Start Recorded information

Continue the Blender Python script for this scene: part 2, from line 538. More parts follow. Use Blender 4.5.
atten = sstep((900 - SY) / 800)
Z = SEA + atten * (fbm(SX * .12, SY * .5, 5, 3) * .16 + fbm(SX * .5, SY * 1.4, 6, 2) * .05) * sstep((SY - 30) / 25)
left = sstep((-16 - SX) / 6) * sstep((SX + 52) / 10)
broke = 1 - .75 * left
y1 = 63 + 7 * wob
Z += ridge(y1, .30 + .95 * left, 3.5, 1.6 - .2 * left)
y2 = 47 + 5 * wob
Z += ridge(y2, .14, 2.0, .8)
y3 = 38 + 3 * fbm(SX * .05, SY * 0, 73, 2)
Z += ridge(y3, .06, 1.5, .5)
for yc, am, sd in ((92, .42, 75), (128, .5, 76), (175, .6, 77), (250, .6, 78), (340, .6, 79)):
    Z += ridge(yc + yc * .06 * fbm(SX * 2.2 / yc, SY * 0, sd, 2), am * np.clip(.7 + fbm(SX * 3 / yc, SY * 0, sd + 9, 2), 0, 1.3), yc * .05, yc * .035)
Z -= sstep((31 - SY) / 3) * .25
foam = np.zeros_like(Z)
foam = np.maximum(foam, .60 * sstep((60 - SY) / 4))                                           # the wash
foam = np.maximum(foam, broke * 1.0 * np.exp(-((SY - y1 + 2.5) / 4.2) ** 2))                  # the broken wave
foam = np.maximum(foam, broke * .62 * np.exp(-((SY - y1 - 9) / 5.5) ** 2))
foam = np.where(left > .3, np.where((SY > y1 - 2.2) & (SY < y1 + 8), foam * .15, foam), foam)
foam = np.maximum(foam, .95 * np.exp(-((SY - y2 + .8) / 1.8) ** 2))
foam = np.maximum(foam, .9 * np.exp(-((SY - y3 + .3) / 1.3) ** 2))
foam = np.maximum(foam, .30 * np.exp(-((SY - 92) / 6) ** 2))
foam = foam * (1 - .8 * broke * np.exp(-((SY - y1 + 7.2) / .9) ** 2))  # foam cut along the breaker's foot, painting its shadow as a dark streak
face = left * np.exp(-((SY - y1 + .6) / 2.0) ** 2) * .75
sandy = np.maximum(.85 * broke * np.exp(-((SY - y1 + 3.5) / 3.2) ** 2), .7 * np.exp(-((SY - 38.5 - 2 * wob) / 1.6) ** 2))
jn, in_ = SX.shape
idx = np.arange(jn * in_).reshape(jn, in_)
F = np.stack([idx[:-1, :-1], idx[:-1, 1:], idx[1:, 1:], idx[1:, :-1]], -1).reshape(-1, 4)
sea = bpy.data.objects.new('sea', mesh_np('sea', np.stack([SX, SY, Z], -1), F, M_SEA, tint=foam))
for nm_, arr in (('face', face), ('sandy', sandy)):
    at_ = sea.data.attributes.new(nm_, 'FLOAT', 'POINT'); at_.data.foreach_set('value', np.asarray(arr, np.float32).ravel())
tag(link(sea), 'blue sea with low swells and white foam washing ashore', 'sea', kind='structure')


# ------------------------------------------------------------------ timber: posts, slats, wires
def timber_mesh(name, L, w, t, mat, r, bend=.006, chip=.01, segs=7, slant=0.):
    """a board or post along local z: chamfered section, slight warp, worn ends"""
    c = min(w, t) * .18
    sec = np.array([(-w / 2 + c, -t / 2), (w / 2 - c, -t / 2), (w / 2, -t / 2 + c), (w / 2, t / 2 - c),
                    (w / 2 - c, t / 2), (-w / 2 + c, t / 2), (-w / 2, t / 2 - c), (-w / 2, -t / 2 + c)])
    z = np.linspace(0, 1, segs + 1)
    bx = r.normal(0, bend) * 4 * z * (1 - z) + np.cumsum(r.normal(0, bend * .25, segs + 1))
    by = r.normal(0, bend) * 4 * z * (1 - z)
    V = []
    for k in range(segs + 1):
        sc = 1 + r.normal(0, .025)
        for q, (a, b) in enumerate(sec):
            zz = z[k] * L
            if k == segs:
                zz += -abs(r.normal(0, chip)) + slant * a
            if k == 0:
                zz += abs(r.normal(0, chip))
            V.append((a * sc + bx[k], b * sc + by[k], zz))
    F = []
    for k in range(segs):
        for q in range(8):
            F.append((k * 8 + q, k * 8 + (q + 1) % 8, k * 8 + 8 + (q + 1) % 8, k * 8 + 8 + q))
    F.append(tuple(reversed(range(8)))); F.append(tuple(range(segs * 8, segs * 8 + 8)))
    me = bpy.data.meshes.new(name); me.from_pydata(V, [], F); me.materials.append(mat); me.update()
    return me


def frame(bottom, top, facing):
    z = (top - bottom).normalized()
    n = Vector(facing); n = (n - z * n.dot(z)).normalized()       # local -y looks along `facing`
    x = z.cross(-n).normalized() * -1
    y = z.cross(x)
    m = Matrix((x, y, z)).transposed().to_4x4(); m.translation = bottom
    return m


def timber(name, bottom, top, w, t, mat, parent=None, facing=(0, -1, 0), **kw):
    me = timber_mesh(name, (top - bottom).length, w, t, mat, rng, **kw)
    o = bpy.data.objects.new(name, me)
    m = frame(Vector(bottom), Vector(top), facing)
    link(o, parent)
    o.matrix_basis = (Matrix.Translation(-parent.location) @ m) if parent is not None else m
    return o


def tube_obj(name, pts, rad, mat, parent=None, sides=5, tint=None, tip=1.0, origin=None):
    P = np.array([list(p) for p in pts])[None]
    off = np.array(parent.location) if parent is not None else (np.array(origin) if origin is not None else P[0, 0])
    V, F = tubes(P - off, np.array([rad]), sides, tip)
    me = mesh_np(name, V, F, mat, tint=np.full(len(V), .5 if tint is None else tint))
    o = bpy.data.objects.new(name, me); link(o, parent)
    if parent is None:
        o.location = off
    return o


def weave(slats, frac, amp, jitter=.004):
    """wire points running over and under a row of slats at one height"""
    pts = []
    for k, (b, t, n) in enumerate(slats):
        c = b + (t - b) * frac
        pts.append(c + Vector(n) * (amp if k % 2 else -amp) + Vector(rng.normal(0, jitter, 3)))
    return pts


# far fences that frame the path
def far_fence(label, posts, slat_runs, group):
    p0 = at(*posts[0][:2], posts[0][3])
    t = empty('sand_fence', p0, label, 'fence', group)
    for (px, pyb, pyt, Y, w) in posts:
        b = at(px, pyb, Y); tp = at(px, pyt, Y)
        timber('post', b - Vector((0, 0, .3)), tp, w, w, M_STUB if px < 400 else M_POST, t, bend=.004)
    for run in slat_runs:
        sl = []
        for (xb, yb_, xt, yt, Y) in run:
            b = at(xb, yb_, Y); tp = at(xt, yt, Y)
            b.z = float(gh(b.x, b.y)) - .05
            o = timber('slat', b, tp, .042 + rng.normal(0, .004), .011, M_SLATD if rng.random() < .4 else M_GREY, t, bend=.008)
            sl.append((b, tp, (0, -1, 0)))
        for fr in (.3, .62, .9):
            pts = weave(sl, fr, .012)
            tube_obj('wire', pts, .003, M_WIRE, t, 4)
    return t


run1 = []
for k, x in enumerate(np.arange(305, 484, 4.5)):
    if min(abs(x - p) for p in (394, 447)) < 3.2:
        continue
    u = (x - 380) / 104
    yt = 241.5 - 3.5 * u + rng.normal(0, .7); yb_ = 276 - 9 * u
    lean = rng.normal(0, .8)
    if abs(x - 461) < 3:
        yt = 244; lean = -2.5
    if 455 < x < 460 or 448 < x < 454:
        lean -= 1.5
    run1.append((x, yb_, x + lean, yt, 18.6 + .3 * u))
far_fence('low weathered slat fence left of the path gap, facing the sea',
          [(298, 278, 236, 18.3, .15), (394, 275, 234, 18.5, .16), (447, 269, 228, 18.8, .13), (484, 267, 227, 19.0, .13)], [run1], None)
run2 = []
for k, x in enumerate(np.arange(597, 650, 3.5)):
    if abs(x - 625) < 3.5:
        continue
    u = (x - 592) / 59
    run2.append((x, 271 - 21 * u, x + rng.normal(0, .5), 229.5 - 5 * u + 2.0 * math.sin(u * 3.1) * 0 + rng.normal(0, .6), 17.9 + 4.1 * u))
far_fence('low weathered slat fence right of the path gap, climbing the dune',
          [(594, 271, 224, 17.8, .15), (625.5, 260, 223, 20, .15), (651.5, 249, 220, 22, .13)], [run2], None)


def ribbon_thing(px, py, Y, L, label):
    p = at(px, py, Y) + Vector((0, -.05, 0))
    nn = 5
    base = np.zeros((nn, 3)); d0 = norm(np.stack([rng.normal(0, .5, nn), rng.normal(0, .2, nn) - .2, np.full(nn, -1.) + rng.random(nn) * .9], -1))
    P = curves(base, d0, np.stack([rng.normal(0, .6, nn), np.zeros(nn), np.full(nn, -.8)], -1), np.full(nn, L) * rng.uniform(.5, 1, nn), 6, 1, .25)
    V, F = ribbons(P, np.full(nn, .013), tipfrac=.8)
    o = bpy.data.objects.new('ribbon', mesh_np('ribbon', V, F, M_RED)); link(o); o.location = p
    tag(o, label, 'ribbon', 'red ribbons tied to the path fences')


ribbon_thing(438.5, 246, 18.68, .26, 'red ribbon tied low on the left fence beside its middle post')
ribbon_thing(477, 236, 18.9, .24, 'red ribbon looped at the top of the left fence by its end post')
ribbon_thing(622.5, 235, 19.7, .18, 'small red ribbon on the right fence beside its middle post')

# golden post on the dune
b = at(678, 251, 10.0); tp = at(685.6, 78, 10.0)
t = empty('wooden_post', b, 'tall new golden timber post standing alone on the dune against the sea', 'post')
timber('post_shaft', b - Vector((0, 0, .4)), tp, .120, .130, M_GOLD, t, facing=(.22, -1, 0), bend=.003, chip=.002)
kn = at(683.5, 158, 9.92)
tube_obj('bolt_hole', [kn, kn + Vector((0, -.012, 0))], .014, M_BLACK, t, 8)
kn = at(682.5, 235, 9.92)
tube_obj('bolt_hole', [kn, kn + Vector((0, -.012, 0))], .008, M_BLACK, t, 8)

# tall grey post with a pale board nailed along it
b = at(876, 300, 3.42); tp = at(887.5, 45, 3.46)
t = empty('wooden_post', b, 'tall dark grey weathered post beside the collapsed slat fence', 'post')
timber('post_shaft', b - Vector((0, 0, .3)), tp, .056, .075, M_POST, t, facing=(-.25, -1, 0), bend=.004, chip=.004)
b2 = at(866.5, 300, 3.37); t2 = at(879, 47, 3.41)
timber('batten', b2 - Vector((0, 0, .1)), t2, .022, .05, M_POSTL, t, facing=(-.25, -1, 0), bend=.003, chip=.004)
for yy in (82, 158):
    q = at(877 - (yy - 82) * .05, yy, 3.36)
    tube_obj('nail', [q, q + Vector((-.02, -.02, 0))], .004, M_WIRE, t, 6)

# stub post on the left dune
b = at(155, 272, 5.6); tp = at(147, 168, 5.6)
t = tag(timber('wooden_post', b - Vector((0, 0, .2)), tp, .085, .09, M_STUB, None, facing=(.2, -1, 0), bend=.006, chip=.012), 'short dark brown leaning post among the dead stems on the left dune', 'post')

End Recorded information

* _Your instructions_
Print exactly the lines from the one containing "face = left" to the one containing "idx[1:, :-1]], -1).reshape(-1, 4)", both included, and nothing else.

* _Reply_
face = left * np.exp(-((SY - y1 + .6) / 2.0) ** 2) * .75
sandy = np.maximum(.85 * broke * np.exp(-((SY - y1 + 3.5) / 3.2) ** 2), .7 * np.exp(-((SY - 38.5 - 2 * wob) / 1.6) ** 2))
jn, in_ = SX.shape
idx = np.arange(jn * in_).reshape(jn, in_)
F = np.stack([idx[:-1, :-1], idx[:-1, 1:], idx[1:, 1:], idx[1:, :-1]], -1).reshape(-1, 4)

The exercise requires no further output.